THE PROBLEM
Write out all entries word for word.

STORED DATA
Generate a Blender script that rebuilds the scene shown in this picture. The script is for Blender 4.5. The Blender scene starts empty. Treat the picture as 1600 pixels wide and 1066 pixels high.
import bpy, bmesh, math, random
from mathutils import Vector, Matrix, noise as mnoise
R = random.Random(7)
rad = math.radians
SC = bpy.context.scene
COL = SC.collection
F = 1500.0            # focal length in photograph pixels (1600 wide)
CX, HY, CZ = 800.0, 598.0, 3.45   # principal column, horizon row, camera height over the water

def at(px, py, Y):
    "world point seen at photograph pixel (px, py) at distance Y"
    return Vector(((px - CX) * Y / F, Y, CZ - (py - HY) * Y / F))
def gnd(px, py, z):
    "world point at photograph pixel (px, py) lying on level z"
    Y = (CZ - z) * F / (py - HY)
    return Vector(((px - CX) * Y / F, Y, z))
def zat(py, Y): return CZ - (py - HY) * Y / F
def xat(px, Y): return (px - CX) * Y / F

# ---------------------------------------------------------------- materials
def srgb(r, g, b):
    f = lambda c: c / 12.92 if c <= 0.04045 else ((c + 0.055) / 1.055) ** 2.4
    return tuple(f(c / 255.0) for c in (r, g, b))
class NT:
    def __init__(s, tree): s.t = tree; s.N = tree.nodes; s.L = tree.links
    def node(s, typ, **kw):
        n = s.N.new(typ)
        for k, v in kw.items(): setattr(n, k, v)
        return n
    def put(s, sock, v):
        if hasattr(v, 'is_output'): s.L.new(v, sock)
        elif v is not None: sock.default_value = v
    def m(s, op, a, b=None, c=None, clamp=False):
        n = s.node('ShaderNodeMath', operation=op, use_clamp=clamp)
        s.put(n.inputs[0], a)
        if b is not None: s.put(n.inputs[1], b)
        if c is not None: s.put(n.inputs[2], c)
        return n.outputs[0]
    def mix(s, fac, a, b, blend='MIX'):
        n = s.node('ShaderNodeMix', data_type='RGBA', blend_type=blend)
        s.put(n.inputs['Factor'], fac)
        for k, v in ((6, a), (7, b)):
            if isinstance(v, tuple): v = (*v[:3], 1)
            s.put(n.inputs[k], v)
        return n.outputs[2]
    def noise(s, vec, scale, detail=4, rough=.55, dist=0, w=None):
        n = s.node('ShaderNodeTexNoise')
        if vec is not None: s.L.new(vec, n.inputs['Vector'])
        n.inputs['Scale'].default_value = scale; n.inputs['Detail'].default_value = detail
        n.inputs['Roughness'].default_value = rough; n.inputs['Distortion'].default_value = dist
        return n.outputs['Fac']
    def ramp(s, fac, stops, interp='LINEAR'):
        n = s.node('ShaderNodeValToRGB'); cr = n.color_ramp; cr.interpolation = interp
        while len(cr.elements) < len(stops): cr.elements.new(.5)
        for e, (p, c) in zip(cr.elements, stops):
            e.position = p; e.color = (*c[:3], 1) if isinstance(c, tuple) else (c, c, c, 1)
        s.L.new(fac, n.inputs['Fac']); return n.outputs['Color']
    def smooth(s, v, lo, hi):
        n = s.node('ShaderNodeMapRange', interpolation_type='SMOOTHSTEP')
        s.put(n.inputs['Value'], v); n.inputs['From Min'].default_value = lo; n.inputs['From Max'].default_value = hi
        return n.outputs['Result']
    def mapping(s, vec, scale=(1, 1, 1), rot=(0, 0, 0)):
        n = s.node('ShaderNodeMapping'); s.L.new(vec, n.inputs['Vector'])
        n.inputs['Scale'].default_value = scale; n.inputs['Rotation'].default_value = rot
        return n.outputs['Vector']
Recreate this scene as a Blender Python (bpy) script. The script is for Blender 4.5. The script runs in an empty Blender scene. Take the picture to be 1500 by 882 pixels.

RESULT FOR THIS TASK
Generate a Blender script that rebuilds the scene shown in this picture. The script is for Blender 4.5. The Blender scene starts empty. Treat the picture as 1600 pixels wide and 1066 pixels high.
import bpy, bmesh, math, random
from mathutils import Vector, Matrix, noise as mnoise
R = random.Random(7)
rad = math.radians
SC = bpy.context.scene
COL = SC.collection
F = 1500.0            # focal length in photograph pixels (1600 wide)
CX, HY, CZ = 800.0, 598.0, 3.45   # principal column, horizon row, camera height over the water

def at(px, py, Y):
    "world point seen at photograph pixel (px, py) at distance Y"
    return Vector(((px - CX) * Y / F, Y, CZ - (py - HY) * Y / F))
def gnd(px, py, z):
    "world point at photograph pixel (px, py) lying on level z"
    Y = (CZ - z) * F / (py - HY)
    return Vector(((px - CX) * Y / F, Y, z))
def zat(py, Y): return CZ - (py - HY) * Y / F
def xat(px, Y): return (px - CX) * Y / F

# ---------------------------------------------------------------- materials
def srgb(r, g, b):
    f = lambda c: c / 12.92 if c <= 0.04045 else ((c + 0.055) / 1.055) ** 2.4
    return tuple(f(c / 255.0) for c in (r, g, b))
class NT:
    def __init__(s, tree): s.t = tree; s.N = tree.nodes; s.L = tree.links
    def node(s, typ, **kw):
        n = s.N.new(typ)
        for k, v in kw.items(): setattr(n, k, v)
        return n
    def put(s, sock, v):
        if hasattr(v, 'is_output'): s.L.new(v, sock)
        elif v is not None: sock.default_value = v
    def m(s, op, a, b=None, c=None, clamp=False):
        n = s.node('ShaderNodeMath', operation=op, use_clamp=clamp)
        s.put(n.inputs[0], a)
        if b is not None: s.put(n.inputs[1], b)
        if c is not None: s.put(n.inputs[2], c)
        return n.outputs[0]
    def mix(s, fac, a, b, blend='MIX'):
        n = s.node('ShaderNodeMix', data_type='RGBA', blend_type=blend)
        s.put(n.inputs['Factor'], fac)
        for k, v in ((6, a), (7, b)):
            if isinstance(v, tuple): v = (*v[:3], 1)
            s.put(n.inputs[k], v)
        return n.outputs[2]
    def noise(s, vec, scale, detail=4, rough=.55, dist=0, w=None):
        n = s.node('ShaderNodeTexNoise')
        if vec is not None: s.L.new(vec, n.inputs['Vector'])
        n.inputs['Scale'].default_value = scale; n.inputs['Detail'].default_value = detail
        n.inputs['Roughness'].default_value = rough; n.inputs['Distortion'].default_value = dist
        return n.outputs['Fac']
    def ramp(s, fac, stops, interp='LINEAR'):
        n = s.node('ShaderNodeValToRGB'); cr = n.color_ramp; cr.interpolation = interp
        while len(cr.elements) < len(stops): cr.elements.new(.5)
        for e, (p, c) in zip(cr.elements, stops):
            e.position = p; e.color = (*c[:3], 1) if isinstance(c, tuple) else (c, c, c, 1)
        s.L.new(fac, n.inputs['Fac']); return n.outputs['Color']
    def smooth(s, v, lo, hi):
        n = s.node('ShaderNodeMapRange', interpolation_type='SMOOTHSTEP')
        s.put(n.inputs['Value'], v); n.inputs['From Min'].default_value = lo; n.inputs['From Max'].default_value = hi
        return n.outputs['Result']
    def mapping(s, vec, scale=(1, 1, 1), rot=(0, 0, 0)):
        n = s.node('ShaderNodeMapping'); s.L.new(vec, n.inputs['Vector'])
        n.inputs['Scale'].default_value = scale; n.inputs['Rotation'].default_value = rot
        return n.outputs['Vector']
Recreate this scene as a Blender Python (bpy) script. The script is for Blender 4.5. The script runs in an empty Blender scene. Take the picture to be 1500 by 882 pixels.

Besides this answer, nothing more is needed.